In short, it was a beautiful piece, and Achugar demonstrates that she has the capacity to think well outside the box of traditional dance technique, achieving some truly amazing moments.

Later, after a short dinner break, I caught the festival’s Entree + Le Plat showing: the Entree was a 20 minute piece by John Jasperse, Janitors of Lunacy, followed up by a work-in-progress showing by Faye Driscoll (who alternates that spot with Kyle Abraham). The Le Plat is Miguel Guttierez’s Heavens What Have I Done.

This was my first experience of Jasperse’s work, having missed his presentation at TBA Festival, and seriously, it did not disappoint. The piece opens with the theatre slowing filling with fog, and then Jasperse and Jame McGinn emerge in the dark, with 15 bright white, halogen-y bulbed lights strapped to various parts of their bodies. The first movement of the work is a hyperkinetic dance performance in which all you can see are the tight beams of light swinging through the fog. It actually briefly made my jaw drop, it was so surprisingly simple but effective. Then the two simple remove the lights and place them in a row downstage, facing up like footlights (there’s no lighting otherwise in the entire piece), and proceed through a first comic, them meditative performance with gray rubber trash cans. It was a simple but deliciously amazing performance that at the very least makes perfectly clear to me why Jasperse is such a talked about choreograher.

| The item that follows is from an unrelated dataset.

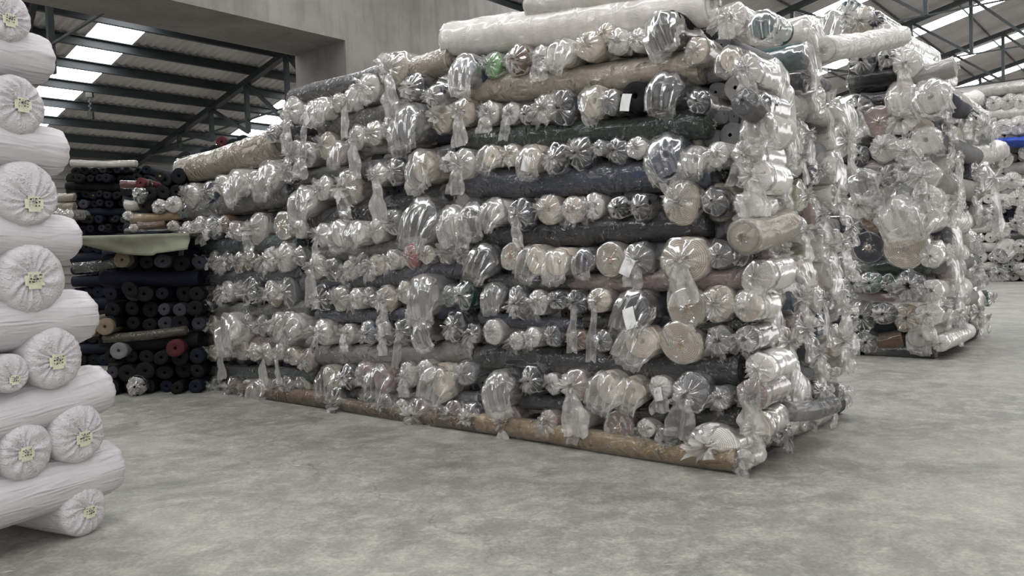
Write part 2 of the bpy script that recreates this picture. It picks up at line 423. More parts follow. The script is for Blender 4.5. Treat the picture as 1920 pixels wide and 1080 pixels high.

Driscoll’s piece is a work-in-progress, so I won’t remotely subject it to analysis other than to say that even in a such a rough format, she demonstrates her considerable gifts as a choreographer, particularly in terms of movement dynamism and stage geometry, to say nothing of her winking sense of humor. And dancer Jesse Zaritt, with whom she performs, is of course an amazing artist.

And finally, there was Gutierrez: like Jasperse, this was my first chance to see such a notable artist’s work, and while Heavens What Have I Done isn’t exactly what I expected, it was still revealing as to why Gutierrez has the rep he does.

A good half the performance is him running around setting up for it and rambling through a tangent-laden monologue about his life, the backstory of the piece, things he’s reading, how he hurt his back. The entire time he wears a sort of clown-face make-up job, and after some thirty minutes, having changed into an odd clown outfit and donning a Marie Antoinette wig, he live mixes a score of French declamatory phrases, writes out lyrics on the back wall, and sings along to an opera score before falling in a heap on the floor, with a long and strangely intense movement piece thrown in the middle. I have to admit, I’m still a little baffled, but I’d be lying if I said I didn’t enjoy every moment of it.